More trees will certainly help the country, where urban air pollution kills an estimated half a million people a year.  Six Indian cities—Delhi, Gwalior, Allahabad, Patna, Raipur and Ludhiana—are among the world’s 10 most polluted. And while the new trees won’t change the air quality by itself, the planting is part of an awareness raising campaign about the country’s efforts to clean itself up.

India’s efforts to fight climate change don’t end with afforestation. They've also pledged to create a more sustainable and energy efficient transportation network and rework its energy system, among other steps.

Most observers believe India is sincere in its climate change-fighting efforts, even as they warn that much more is needed to be done.

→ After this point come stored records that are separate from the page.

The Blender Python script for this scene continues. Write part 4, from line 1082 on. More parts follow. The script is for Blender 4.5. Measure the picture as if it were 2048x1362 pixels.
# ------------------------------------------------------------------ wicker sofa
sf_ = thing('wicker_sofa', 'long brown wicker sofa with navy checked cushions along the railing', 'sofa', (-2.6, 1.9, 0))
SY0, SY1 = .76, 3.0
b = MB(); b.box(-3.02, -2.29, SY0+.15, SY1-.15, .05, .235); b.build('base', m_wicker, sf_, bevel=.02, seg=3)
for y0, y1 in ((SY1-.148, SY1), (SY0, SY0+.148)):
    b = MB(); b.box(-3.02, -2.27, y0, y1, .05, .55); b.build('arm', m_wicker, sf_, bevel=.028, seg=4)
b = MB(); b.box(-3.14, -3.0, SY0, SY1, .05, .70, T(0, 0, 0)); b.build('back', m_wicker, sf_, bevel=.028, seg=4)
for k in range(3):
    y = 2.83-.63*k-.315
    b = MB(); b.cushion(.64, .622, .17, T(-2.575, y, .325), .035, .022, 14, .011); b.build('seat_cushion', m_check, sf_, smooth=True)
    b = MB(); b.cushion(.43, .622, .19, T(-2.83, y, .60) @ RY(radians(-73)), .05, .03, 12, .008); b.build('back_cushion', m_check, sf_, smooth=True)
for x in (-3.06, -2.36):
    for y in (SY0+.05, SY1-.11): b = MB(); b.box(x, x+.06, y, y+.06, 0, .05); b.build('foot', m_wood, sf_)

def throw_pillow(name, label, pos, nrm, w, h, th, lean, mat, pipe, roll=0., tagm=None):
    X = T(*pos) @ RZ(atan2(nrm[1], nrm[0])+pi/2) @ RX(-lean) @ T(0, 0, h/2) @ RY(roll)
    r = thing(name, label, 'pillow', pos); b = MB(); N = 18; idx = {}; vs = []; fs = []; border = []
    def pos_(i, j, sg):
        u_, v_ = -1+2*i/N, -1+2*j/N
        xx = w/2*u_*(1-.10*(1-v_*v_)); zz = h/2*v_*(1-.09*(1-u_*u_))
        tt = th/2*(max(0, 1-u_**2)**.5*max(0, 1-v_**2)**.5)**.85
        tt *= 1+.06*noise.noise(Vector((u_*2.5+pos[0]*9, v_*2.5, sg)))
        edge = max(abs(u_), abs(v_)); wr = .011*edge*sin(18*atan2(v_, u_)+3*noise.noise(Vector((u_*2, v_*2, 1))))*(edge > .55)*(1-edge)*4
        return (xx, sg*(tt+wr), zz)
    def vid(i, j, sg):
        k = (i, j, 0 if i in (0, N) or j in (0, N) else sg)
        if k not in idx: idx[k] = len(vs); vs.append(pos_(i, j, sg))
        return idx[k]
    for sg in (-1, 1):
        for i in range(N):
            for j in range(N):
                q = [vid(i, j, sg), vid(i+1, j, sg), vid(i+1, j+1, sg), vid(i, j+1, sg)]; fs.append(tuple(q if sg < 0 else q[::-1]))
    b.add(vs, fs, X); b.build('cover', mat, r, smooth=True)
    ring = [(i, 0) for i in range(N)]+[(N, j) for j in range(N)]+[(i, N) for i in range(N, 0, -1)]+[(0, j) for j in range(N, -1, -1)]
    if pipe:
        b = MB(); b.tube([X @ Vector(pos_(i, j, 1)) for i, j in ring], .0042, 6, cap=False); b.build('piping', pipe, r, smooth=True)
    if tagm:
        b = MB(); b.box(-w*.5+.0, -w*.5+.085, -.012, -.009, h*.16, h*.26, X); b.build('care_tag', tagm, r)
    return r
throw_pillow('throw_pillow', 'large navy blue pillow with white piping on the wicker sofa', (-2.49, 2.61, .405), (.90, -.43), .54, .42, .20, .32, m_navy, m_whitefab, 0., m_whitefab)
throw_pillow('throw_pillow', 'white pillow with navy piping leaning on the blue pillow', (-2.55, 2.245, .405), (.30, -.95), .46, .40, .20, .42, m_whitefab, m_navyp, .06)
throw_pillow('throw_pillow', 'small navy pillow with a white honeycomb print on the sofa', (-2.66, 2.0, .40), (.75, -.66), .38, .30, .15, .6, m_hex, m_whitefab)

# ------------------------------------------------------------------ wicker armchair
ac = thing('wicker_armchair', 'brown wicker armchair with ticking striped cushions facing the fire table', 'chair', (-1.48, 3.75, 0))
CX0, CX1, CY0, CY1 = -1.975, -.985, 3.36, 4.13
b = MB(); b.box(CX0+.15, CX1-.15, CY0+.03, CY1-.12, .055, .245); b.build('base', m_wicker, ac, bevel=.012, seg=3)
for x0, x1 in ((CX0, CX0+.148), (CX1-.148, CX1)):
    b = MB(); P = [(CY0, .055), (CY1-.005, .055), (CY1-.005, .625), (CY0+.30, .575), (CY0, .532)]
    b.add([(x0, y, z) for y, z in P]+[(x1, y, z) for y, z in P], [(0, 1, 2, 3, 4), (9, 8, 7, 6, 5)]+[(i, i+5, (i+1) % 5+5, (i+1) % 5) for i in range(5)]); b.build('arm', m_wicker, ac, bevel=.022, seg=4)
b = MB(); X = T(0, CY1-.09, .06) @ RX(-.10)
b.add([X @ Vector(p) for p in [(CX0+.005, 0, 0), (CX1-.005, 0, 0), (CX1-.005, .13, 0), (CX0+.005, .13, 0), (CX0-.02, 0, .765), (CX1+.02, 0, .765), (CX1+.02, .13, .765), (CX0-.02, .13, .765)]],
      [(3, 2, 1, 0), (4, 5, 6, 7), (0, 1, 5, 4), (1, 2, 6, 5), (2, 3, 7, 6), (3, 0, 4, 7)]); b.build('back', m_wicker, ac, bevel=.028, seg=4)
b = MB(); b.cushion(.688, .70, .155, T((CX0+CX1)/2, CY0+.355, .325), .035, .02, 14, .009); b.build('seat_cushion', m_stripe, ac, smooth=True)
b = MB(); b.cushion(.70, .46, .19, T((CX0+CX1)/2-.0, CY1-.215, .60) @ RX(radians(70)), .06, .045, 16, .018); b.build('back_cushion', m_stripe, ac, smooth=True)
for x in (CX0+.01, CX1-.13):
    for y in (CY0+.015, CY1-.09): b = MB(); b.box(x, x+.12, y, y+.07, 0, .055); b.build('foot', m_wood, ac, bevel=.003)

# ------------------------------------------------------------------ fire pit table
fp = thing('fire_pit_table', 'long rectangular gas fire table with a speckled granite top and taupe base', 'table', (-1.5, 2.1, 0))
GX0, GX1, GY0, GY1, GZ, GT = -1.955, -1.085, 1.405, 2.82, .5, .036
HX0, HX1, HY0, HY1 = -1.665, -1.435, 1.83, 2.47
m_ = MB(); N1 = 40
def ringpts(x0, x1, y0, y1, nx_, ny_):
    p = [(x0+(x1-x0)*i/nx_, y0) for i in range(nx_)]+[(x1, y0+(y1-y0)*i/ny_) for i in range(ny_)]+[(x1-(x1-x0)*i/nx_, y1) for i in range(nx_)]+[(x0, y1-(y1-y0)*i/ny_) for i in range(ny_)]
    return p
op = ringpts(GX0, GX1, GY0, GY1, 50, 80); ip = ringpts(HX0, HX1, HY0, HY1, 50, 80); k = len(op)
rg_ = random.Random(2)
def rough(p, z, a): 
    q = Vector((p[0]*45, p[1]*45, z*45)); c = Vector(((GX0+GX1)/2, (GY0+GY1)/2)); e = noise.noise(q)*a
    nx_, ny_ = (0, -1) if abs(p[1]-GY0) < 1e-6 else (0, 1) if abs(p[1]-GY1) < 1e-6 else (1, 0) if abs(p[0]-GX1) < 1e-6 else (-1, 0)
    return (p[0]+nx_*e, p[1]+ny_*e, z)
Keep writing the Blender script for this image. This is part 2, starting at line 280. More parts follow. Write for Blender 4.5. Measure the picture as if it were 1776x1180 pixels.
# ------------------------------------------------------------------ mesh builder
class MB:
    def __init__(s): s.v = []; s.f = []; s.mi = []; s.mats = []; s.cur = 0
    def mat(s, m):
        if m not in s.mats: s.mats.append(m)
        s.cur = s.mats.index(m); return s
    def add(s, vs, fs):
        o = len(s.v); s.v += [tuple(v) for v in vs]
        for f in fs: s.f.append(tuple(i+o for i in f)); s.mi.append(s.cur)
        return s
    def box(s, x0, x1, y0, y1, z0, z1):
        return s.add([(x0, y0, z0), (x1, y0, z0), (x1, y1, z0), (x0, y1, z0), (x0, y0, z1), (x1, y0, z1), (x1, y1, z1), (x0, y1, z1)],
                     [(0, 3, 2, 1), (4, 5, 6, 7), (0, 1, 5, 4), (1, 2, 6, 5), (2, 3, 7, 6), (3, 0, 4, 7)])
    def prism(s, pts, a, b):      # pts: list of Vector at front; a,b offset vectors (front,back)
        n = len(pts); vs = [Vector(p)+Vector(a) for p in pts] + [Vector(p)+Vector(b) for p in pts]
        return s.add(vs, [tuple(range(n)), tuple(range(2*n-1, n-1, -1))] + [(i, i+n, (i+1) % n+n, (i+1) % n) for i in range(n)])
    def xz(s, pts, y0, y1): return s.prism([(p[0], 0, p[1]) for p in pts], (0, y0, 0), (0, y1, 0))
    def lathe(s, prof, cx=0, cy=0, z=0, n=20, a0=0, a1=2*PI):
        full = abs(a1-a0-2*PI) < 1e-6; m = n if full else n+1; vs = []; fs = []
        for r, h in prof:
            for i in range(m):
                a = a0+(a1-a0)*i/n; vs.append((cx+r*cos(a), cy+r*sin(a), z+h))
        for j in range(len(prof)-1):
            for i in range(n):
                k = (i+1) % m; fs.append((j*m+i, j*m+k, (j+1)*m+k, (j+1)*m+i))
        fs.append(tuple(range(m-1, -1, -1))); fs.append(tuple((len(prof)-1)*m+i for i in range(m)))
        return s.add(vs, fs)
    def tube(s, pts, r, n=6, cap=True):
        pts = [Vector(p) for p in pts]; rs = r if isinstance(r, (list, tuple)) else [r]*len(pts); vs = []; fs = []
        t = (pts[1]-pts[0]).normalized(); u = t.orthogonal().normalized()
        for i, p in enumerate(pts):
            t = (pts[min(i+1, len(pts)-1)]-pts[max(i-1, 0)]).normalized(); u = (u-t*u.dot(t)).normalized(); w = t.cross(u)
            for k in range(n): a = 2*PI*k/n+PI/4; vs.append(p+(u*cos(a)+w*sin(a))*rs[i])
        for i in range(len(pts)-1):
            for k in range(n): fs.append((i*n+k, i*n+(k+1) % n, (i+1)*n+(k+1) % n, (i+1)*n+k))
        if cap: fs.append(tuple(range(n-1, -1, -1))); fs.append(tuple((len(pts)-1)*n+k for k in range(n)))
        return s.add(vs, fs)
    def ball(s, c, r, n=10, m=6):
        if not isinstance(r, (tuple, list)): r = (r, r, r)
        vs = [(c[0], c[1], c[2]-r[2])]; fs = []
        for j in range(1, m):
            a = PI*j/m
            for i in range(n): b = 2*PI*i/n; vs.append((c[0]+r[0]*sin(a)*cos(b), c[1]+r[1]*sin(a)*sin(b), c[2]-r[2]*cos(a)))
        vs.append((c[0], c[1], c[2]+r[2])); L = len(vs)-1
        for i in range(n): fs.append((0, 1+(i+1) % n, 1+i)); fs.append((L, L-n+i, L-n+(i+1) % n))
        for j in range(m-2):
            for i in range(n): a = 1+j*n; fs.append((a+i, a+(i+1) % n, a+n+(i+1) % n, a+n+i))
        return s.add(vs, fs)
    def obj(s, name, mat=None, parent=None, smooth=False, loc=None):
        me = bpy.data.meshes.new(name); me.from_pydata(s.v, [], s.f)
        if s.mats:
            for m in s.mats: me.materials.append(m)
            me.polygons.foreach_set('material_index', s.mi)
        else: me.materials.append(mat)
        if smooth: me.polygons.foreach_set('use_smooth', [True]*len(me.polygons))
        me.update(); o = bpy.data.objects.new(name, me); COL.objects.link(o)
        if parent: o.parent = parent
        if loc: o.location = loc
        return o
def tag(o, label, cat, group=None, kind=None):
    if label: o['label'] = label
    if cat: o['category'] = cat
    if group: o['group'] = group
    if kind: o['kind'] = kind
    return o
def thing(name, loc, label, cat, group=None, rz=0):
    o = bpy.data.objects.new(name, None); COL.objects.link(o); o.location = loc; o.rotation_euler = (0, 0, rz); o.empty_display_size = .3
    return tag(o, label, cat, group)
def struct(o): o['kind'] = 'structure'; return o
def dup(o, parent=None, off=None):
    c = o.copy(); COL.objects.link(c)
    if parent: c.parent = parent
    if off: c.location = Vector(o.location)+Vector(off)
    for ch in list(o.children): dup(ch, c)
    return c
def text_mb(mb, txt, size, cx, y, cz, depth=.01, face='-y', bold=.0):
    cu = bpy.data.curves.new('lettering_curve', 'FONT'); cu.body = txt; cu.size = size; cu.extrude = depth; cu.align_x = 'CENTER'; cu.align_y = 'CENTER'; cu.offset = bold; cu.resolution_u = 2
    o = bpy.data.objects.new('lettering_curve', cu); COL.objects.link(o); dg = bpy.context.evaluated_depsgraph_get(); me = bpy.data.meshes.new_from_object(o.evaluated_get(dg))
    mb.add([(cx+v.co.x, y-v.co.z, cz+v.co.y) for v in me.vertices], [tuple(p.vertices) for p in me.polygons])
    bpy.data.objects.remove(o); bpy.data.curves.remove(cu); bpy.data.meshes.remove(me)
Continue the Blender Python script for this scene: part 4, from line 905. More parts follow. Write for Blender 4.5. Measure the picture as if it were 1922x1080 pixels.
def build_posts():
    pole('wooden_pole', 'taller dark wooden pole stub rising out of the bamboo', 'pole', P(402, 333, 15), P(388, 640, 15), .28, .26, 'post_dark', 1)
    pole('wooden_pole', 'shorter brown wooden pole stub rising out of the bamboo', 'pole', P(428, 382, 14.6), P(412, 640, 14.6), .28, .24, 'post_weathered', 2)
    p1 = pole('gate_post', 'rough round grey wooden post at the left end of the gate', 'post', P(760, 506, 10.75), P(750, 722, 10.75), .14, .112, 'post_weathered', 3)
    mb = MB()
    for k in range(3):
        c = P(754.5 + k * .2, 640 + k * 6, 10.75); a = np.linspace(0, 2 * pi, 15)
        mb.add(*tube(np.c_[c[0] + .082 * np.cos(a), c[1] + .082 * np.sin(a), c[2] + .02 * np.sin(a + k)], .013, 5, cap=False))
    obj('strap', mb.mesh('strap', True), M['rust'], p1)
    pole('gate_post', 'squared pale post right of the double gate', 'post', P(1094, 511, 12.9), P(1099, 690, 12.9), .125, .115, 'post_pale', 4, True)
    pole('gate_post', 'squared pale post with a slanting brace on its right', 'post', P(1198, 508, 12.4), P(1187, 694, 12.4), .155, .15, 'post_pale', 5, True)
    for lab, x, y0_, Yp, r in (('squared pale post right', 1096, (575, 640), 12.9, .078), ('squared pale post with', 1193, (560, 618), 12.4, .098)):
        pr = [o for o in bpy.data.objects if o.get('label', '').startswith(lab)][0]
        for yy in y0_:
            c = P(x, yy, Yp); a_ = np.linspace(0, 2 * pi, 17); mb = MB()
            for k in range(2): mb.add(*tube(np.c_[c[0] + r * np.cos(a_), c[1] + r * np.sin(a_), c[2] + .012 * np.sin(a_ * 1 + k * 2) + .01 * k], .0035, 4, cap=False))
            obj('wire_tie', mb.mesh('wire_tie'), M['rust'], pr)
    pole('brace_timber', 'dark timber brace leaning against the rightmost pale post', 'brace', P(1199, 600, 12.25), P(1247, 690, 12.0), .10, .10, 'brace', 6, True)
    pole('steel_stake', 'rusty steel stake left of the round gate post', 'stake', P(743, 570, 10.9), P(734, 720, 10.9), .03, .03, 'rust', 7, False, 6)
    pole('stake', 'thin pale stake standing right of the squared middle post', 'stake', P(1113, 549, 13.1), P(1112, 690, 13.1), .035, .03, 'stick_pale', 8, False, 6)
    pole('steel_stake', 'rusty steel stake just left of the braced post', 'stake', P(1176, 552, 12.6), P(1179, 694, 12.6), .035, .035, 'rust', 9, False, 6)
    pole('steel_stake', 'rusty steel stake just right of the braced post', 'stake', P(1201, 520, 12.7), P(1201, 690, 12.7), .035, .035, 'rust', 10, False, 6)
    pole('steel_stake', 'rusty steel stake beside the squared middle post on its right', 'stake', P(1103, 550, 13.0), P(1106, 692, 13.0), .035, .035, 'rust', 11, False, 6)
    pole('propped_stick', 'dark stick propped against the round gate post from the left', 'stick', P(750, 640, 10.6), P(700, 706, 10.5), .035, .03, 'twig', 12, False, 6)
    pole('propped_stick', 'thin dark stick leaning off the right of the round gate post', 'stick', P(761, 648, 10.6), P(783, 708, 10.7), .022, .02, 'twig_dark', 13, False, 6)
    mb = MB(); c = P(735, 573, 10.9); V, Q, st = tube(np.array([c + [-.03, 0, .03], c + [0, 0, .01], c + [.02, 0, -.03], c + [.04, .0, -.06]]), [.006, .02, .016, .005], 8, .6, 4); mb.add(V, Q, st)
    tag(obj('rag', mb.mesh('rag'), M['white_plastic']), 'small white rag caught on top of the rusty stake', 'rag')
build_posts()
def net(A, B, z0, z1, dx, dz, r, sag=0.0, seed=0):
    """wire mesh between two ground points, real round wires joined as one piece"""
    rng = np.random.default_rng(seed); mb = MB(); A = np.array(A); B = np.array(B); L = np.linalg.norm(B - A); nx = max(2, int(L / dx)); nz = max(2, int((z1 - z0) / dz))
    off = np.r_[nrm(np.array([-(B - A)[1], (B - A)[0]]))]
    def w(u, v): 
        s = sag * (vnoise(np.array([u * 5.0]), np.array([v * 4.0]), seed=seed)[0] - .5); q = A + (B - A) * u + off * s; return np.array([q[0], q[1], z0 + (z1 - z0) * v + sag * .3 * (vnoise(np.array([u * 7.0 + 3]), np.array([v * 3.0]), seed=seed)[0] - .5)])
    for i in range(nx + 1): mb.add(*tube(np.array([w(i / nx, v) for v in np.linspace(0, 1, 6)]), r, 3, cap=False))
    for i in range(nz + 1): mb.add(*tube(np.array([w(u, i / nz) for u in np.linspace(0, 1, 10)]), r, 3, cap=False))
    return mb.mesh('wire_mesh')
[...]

“The biggest contribution of this tree planting project is, apart from the tokenism, that it focuses on the major issues,” says Anit Mukherjee, a policy fellow at the Center for Global Development. “It addresses many of the big issues for India: Pollution, deforestation, and land use.”

Own The Conversation

Ask The Big Question

Is India serious about fighting climate change, or is this just window dressing?

Disrupt Your Feed

India’s rise out of poverty is going to take a lot of development, which means a lot of energy, which means still more pollution.

Drop This Fact

It’s believed India emits some three billion metric tons of greenhouse gases a year.